La multitude de posts Instagram et Telegram lors des protestations montre que, volontairement ou non, la chanson, la musique et la danse collective faisaient et font partie de la tactique de ces protestations. Cet aspect des protestations n'avait pas de précédent dans les protestations antérieures en Iran.
Le soutien des gouvernements, des artistes et des célébrités étrangers à ce soulèvement était également plus important que lors des protestations précédentes. De plus, les rassemblements de protestation des Iraniens à l'étranger pour soutenir ce soulèvement dans diverses villes occidentales étaient sans précédent. Par exemple, 50 000 Iraniens ont manifesté à Toronto et 80 000 à Berlin.
Les Iraniens à l'étranger soutenaient généralement les manifestants lors des précédentes protestations en 2009, 2017 et 2019, mais ce nombre ne dépassait pas quelques centaines. Cependant, lors du soulèvement de Mahsa, les Iraniens à l'étranger ont protesté à plusieurs reprises avec des foules de milliers ou de dizaines de milliers de personnes. C'était aussi l'une des caractéristiques de ce soulèvement.
La tendance des nouvelles des médias satellitaires persanophones basés en Europe et en Amérique, s'appuyant sur le budget des pays hostiles à l'Iran, en particulier Israël et l'Arabie saoudite (comme la chaîne Iran International), était le renversement rapide du régime et présentait ce soulèvement sous le nom de "révolution". Ces médias, avec leurs "appels de quartier", encourageaient les protestations anti-régime dans les rues et la présence des jeunes et des adolescents, et soutenaient les grèves générales.
Les revendications de ce mouvement n'étaient pas explicites. Au début, les slogans réclamaient la non-imposition du style de vie officiel du gouvernement et s'opposaient au hijab obligatoire, mais progressivement, les slogans de rue se sont transformés en revendications structurelles et anti-régime. En d'autres termes, contrairement au Mouvement vert, ce soulèvement national ne s’identifiait pas "à l'intérieur du système" en quête de "Où est mon vote ?" (le slogan central en 2009), mais s'est positionné "contre le régime".

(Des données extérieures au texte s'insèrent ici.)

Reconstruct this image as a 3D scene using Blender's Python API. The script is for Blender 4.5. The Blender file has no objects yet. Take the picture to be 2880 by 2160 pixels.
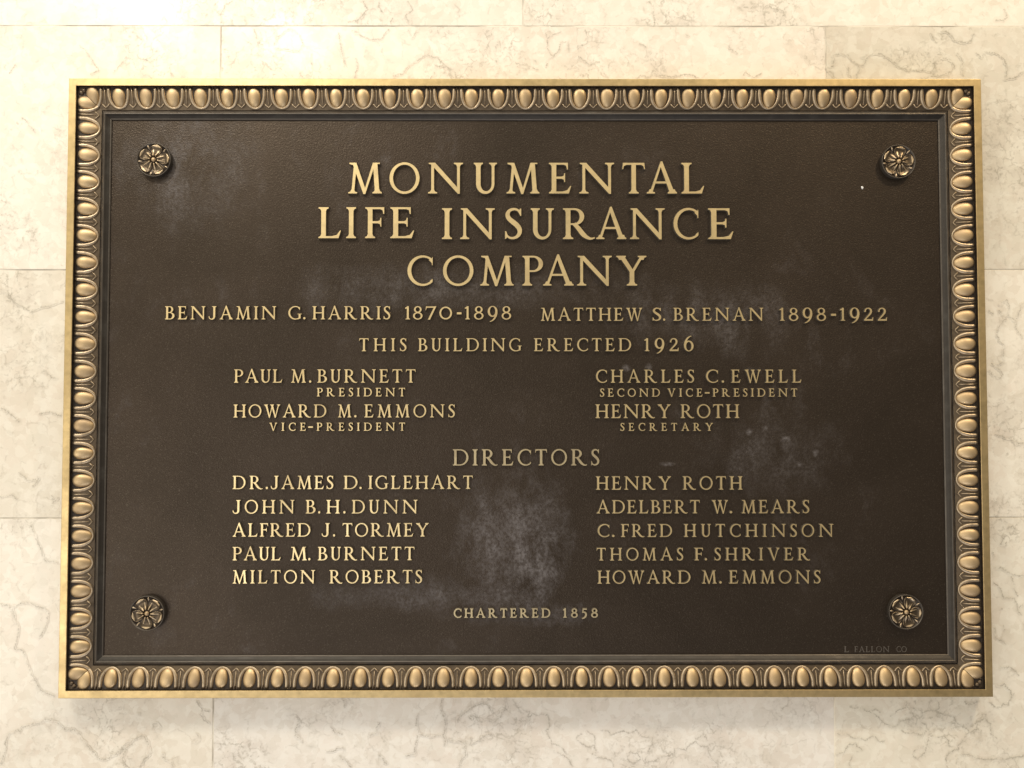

De plus, comme lors des protestations de 2017 et 2019, la "majorité silencieuse" n'a pas rejoint le soulèvement de Mahsa. Cette majorité silencieuse représente environ 70% de la société iranienne, qui est à la fois mécontente de la performance du gouvernement et ne fait toujours pas confiance à ceux qui, de l'étranger particulièrement, cherchent à renverser le régime.
La réaction du régime
Au plus fort des protestations, le gouvernement n'a pris aucune mesure ou d'atténuation pour réduire les tensions. Comme par le passé, l'effort des autorités s'est concentré sur le contrôle sécuritaire des protestations. Bien que dans les premiers jours, le gouvernement ait respecté le droit de protestation du peuple dans sa propagande, en pratique, on n'a pas précisé aux gens où, quand et comment ils pouvaient exercer ce droit. Dans les jours qui ont suivi, le gouvernement et la radiodiffusion d'État ont qualifié les manifestants d'"émeutiers" et utilisent encore ce terme aujourd'hui pour les désigner.
Pendant cette période, seules trois actions pratiques ont été entreprises par les autorités. Premièrement, le commandant des forces de l'ordre de la province du Sistan-et-Baloutchistan a été remplacé pour le motif de “mauvaise gestion”. Deuxièmement, la chaîne 4 de la télévision d'État a organisé plusieurs programmes avec la participation d'experts et de professeurs certains portants les positions relativement critiques de l’Etat. Troisièmement, vingt mille manifestants qui avaient été arrêtés lors des protestations ou qui avaient fait l'objet de poursuites judiciaires (ainsi que soixante-dix mille autres prisonniers) ont été libérés de prison grâce à une amnistie générale du Guide.
Indépendamment du fait que nous appelions ce soulèvement protestataire un "mouvement", un "non-mouvement" ou une "révolution", la question pertinente est de savoir pourquoi et pour quelles raisons la mort de Mahsa Amini a déclenché un soulèvement protestataire généralisé et prolongé en Iran ?
Hamid Reza Jalaeipour, sociologue et l'un des théoriciens éminents du mouvement réformiste, croit que "le soulèvement de Mahsa a montré que les transformations socio-culturelles de ces quatre décennies post-révolution 1979 sont très sérieuses et que la société iranienne reste “en mouvement”. La société a de sérieuses revendications politiques, économiques et culturelles envers l’Etat. L’establishment iranien résiste à ces demandes et, indifférent aux revendications de 70% de la population, poursuit ses propres idées doctrinaires et illusoires pour créer une civilisation chiite mondiale."
Il semble donc que l'obstination la partie dure du régime et la résistance civile en Iran se poursuivront conjointement. Selon Hamid Reza Jalaeipour, le grand nuage d'incertitude qui plane au-dessus de l'Iran rend difficile la prévision de l'avenir du pays. On ne sait pas si ces nuages nous promettent de la pluie et de la fraîcheur ou des inondations et des décombres.